The view is still messy but I own that view. This moment is a reward for all the shit I’ve been through.
My eyes are watering right now…they’re tears of joy and appreciation. I was already crushed to death but here I am, able to rise from the dead by myself.
I couldn’t have done this without the support of my family, especially my mother. They also put up with almost 10 months of construction craziness.
And to God. It wouldn’t have been possible without Him. I would have been a depressed alcoholic wreck if not for Him.❤️
It’s raining like crazy now outside. I no longer have to feel anxious about a leaking roof or flooding. I would just have to make sure that my screens are tight so that bugs wouldn’t get in.

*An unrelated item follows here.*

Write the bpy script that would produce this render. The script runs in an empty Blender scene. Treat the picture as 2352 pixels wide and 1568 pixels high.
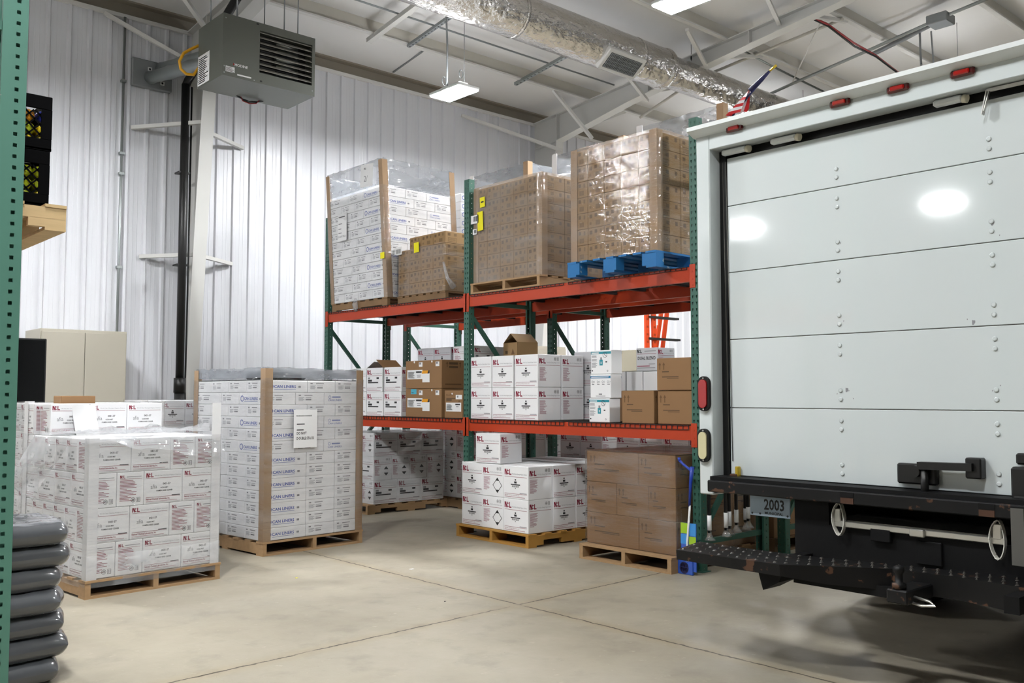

Do I have to go through hell to be able to do this for me? Probably. Because if I still had a partner, I would have prioritized him and his goals and not mine. I would have made sure that he is happy first before I become happy. This is the first time I had loved myself and the first time someone gave me this kind of gift. No one could have given me this but myself. Because apparently, no one would be able to love me as I had loved my partner. 🤷🏻♀️ This is not a pity party; I’m just stating a fact.
So lesson learned: invest in myself.